======== Stored data

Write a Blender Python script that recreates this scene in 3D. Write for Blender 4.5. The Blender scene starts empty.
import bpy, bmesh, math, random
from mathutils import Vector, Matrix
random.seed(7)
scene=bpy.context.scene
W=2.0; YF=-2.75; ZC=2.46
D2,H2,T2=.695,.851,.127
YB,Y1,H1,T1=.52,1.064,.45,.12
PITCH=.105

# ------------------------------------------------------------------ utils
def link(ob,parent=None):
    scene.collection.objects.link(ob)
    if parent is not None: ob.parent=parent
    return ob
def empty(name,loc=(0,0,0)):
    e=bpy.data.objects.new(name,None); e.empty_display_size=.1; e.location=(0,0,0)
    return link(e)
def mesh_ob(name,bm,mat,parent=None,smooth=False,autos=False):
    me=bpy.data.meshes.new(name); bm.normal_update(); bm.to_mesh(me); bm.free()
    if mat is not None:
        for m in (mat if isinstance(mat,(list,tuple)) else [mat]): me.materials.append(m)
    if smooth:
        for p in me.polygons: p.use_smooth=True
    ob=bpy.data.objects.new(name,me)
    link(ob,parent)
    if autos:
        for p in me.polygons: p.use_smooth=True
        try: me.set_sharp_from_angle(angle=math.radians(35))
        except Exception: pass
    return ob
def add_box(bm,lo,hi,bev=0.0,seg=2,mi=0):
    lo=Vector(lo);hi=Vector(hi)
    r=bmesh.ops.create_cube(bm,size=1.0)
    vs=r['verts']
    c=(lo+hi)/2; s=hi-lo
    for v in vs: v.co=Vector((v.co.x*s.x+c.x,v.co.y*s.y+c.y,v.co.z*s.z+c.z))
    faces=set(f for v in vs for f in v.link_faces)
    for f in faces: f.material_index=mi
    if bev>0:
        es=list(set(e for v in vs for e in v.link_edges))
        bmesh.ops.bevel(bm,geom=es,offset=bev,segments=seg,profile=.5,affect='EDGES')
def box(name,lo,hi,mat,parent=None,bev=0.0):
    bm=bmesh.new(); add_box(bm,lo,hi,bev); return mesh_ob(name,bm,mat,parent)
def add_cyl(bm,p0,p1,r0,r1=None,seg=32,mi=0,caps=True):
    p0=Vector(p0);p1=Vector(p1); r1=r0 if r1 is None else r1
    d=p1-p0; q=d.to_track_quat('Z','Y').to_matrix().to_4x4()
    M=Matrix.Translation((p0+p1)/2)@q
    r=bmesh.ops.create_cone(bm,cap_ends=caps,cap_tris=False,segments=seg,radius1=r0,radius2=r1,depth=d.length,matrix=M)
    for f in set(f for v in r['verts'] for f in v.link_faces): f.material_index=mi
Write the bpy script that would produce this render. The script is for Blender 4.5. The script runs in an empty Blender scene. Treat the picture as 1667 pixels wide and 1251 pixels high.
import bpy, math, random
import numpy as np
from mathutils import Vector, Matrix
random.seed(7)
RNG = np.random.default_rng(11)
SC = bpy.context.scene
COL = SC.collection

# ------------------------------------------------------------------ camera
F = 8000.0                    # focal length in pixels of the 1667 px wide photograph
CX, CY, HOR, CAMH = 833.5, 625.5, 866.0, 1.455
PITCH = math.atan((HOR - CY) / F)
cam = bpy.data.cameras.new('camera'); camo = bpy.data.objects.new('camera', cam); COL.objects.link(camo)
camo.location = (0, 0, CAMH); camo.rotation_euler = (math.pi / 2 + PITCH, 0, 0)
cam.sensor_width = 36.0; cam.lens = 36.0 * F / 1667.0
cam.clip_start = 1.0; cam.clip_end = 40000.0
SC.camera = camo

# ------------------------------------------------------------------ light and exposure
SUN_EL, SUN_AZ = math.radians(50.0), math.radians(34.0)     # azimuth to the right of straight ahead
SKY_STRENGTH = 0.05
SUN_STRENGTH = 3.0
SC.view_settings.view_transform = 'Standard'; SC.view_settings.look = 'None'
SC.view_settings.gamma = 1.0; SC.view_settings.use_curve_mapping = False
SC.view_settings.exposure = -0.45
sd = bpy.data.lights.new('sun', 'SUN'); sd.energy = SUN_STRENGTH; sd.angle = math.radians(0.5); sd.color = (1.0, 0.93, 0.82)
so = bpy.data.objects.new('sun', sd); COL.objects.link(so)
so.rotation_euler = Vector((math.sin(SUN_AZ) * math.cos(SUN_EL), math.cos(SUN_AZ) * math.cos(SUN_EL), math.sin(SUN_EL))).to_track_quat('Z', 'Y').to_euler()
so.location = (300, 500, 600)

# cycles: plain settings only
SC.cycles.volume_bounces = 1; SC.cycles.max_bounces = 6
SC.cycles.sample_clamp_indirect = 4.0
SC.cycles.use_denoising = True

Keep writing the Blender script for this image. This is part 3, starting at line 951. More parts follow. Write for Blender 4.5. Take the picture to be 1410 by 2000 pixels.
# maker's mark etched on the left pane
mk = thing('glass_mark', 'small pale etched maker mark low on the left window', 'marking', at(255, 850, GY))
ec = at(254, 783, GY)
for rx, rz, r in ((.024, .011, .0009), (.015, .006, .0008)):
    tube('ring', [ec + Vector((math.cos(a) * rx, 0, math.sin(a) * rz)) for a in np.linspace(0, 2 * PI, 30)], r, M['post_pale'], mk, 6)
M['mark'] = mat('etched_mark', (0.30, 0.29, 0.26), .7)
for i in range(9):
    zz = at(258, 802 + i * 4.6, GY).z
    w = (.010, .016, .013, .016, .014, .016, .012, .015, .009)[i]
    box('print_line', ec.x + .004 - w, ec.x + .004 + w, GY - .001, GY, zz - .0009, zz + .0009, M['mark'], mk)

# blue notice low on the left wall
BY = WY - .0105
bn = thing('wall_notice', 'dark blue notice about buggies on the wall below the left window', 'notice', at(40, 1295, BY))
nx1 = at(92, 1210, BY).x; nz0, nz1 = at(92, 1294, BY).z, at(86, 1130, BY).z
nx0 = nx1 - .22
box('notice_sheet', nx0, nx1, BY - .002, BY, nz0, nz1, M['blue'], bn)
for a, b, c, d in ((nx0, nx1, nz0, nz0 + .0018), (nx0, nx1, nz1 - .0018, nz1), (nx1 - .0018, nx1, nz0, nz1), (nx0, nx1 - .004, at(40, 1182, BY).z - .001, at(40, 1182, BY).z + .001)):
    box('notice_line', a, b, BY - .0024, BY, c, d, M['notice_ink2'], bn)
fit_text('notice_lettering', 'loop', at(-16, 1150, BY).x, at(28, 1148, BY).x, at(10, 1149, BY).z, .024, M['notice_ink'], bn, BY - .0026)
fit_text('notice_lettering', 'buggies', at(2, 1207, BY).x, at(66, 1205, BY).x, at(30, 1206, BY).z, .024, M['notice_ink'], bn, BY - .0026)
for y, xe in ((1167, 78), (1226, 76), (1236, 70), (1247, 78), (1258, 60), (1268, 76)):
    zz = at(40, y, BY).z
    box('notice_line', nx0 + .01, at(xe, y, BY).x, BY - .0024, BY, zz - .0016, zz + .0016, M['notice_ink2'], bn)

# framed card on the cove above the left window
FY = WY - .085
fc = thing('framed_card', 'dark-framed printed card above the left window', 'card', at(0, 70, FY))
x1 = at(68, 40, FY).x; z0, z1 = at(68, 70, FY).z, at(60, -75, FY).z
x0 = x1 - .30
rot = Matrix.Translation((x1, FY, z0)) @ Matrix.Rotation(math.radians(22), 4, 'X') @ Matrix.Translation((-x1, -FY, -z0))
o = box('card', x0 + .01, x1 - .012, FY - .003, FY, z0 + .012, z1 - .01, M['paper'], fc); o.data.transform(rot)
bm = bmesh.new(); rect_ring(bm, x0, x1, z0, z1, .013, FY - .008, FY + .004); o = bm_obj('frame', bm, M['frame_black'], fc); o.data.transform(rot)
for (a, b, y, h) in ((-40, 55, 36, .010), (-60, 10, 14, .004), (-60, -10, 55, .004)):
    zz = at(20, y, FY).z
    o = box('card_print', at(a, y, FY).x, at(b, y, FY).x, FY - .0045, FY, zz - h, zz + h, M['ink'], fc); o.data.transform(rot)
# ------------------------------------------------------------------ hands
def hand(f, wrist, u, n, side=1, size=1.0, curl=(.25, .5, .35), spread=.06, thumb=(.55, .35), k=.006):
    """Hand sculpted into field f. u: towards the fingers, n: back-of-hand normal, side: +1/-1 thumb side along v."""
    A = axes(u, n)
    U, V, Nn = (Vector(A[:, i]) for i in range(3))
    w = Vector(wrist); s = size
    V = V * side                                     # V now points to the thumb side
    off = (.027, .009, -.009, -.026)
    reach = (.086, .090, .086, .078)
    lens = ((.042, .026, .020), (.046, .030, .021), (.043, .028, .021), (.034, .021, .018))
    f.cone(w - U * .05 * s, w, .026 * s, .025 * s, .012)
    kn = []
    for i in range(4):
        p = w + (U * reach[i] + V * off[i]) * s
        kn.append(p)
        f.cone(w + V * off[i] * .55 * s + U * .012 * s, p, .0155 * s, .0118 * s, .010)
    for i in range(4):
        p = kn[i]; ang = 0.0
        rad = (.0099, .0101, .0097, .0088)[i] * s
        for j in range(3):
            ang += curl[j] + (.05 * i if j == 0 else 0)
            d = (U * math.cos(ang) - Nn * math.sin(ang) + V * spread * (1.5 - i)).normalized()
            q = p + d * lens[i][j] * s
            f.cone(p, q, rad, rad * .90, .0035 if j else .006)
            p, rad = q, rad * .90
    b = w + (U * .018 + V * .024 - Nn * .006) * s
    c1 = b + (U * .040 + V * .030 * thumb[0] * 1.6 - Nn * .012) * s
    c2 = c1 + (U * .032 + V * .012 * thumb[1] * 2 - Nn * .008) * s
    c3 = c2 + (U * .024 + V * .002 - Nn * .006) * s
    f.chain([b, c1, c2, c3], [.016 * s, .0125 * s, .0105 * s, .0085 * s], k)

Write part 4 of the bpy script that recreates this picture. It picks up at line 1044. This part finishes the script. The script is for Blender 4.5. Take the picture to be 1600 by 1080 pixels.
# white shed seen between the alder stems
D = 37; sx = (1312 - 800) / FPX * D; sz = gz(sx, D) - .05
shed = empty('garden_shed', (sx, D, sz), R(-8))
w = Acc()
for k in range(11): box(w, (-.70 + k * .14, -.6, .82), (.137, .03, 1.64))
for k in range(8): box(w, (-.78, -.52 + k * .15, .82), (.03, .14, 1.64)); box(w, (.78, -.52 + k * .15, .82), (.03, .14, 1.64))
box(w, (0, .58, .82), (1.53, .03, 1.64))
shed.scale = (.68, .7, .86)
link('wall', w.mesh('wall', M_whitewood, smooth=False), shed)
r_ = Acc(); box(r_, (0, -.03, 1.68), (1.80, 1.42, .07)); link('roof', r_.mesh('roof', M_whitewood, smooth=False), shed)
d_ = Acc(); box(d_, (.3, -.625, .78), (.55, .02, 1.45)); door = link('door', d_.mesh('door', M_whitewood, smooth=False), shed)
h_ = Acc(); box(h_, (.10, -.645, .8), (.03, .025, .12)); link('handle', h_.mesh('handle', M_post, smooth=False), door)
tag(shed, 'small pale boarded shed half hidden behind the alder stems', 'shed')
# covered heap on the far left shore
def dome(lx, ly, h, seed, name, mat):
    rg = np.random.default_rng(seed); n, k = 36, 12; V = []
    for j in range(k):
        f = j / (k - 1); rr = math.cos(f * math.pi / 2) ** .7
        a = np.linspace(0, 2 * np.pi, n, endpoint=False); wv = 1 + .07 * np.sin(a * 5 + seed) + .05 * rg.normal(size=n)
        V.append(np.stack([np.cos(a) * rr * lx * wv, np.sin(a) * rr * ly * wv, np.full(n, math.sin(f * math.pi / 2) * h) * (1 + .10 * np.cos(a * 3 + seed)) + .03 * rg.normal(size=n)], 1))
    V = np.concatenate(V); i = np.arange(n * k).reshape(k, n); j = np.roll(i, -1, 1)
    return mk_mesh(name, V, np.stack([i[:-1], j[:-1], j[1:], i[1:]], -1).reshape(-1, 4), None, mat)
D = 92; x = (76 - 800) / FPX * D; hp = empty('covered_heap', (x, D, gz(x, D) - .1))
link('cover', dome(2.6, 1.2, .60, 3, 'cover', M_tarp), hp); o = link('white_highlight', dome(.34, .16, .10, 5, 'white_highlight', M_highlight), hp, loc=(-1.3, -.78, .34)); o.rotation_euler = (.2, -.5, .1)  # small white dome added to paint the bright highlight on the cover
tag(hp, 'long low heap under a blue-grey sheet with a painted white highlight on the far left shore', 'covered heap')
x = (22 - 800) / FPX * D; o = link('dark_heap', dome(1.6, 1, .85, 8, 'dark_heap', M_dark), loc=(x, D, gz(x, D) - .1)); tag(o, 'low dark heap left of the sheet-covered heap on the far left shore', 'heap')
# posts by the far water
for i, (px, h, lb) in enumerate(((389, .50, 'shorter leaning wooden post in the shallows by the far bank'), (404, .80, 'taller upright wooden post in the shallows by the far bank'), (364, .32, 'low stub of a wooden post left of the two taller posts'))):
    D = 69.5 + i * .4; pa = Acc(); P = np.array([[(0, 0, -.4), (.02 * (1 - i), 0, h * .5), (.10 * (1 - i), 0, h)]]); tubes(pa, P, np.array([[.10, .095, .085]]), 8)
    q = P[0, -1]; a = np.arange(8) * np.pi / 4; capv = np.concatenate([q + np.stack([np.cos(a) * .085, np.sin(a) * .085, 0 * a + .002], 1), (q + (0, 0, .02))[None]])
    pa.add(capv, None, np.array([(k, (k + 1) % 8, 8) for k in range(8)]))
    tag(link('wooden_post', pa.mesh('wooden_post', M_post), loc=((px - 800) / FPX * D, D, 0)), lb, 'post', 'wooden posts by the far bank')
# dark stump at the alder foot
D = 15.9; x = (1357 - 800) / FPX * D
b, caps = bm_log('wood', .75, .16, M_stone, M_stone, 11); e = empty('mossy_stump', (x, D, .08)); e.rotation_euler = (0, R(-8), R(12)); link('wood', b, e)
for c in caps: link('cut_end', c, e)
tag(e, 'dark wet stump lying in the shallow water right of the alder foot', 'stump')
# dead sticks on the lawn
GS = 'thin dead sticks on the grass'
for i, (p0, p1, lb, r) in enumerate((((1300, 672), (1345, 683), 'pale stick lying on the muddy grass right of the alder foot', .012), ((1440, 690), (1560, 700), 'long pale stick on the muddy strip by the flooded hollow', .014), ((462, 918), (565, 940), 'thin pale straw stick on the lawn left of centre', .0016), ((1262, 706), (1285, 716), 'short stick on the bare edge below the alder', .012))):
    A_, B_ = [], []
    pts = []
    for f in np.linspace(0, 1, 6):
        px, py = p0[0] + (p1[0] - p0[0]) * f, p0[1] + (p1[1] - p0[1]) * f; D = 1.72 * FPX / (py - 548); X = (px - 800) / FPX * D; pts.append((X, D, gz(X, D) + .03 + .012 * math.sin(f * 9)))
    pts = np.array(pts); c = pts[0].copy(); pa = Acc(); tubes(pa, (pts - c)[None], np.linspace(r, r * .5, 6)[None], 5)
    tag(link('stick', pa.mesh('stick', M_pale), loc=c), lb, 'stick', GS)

================

▶ Aim of the task:
Check every line for "scene" and show the ones that have it.

▶ The result:
Write a Blender Python script that recreates this scene in 3D. Write for Blender 4.5. The Blender scene starts empty.
scene=bpy.context.scene
    scene.collection.objects.link(ob)
Write the bpy script that would produce this render. The script is for Blender 4.5. The script runs in an empty Blender scene. Treat the picture as 1667 pixels wide and 1251 pixels high.
SC = bpy.context.scene